Une chaussée en pierre, à moitié enfouie sous le sol de la forêt, relie Angcor Wat à la porte sud de l’antique ville d’Angcor thom ou « Angcor la Grande », située à trois kilomètres, dans la direction du nord. Sur la gauche de cette chaussée s’élève le mont Bakheng, dont le sommet était couronné autrefois de constructions considérables. L’enceinte d’Angcor Thom, les monuments disséminés au dedans et au dehors de la ville dans un assez faible rayon, constituent la partie la plus considérable de tout ce magnifique groupe de ruines, dont il serait difficile peut-être de retrouver ailleurs l’analogue.

Enfin, une autre chaussée qui part de la porte est d’Angcor Thom pour se diriger vers le fleuve, conduit également à un grand nombre d’autres édifices échelonnés dans cette direction.

Ce dernier trajet avait été accompli par le commandant de Lagrée en mars 1866.

Nous allons suivre l’ordre de cet itinéraire pour faire connaître les différents monuments compris dans ce faible espace.

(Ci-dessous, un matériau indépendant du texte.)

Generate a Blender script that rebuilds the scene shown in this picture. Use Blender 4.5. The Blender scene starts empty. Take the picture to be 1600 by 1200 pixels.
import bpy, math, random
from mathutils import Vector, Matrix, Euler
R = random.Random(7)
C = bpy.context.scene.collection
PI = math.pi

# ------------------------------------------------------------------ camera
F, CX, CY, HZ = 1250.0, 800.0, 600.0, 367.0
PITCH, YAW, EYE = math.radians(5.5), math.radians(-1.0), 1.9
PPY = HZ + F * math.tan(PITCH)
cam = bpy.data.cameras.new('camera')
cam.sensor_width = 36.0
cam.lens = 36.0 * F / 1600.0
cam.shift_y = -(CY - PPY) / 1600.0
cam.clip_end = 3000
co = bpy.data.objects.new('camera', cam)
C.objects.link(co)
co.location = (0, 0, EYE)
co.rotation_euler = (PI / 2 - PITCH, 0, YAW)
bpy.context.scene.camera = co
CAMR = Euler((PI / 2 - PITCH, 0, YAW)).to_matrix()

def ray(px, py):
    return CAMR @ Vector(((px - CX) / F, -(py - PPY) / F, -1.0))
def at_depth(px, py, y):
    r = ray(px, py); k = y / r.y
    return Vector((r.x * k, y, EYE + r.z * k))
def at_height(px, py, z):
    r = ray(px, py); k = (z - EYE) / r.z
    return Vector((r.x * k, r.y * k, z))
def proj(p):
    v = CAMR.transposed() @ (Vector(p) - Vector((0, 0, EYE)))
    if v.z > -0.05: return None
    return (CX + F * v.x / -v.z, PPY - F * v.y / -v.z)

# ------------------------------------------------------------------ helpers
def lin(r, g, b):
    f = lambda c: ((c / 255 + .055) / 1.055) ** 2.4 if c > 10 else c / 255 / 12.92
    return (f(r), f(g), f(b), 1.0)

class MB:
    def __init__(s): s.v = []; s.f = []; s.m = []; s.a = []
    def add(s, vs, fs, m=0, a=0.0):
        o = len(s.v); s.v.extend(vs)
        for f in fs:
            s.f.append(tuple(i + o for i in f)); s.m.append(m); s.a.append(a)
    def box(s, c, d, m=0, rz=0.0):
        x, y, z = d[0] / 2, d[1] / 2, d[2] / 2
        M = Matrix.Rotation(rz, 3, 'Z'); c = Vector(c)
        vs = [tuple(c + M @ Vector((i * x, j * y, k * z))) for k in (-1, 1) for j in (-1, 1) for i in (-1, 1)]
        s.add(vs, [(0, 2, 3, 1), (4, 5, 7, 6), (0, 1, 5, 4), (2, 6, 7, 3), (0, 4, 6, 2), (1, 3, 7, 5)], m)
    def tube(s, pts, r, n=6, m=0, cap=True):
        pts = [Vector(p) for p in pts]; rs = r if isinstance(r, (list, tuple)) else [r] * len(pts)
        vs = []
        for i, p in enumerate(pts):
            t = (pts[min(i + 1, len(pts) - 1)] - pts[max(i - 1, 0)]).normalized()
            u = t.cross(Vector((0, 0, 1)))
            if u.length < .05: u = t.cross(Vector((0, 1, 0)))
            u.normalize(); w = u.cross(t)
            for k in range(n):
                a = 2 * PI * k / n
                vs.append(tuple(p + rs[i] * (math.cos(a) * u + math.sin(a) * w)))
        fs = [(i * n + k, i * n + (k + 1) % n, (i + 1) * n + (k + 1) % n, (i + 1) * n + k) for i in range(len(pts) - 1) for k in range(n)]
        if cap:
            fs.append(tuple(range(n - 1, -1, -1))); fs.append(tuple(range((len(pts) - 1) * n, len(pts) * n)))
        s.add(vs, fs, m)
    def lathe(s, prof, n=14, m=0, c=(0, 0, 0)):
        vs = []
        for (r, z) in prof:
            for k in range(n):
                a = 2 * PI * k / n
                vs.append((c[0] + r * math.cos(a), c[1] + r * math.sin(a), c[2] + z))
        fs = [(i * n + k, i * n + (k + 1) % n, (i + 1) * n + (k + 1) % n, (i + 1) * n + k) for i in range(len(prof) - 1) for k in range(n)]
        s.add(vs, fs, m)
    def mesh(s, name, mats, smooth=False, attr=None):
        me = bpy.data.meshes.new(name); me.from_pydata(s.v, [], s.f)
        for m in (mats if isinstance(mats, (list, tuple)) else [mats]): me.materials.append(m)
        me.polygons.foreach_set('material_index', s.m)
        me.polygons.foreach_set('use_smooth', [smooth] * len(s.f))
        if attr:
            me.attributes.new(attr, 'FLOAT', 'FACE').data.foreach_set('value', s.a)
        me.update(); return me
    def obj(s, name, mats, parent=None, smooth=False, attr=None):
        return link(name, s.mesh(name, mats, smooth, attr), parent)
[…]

Mais, avant d’entrer dans la description détaillée de chacun d’eux, il est nécessaire, pour éviter les répétitions, d’exposer les lois générales qui semblent avoir présidé à leur construction. Nous allons donc indiquer d’abord les matériaux employés et leur appareillage, le mode de construction des murs et des voûtes, les procédés décoratifs particuliers à cette architecture, et nous chercherons à arriver ainsi à une classification générale de tous les monuments que nous avons à décrire. Il ne restera plus ensuite qu’à rapporter chacun d’eux à la catégorie qui lui convient et à noter les particularités qui le distinguent. Sa description y gagnera en brièveté et en clarté.

Matériaux. — Les matériaux employés dans la construction des édifices khmers sont :

1o une pierre formée de concrétions ferrugineuses, connue en Cochinchine sous le nom

  1. Il serait plus correct d’écrire Vaht. Le v en cambodgien se prononce comme le w anglais.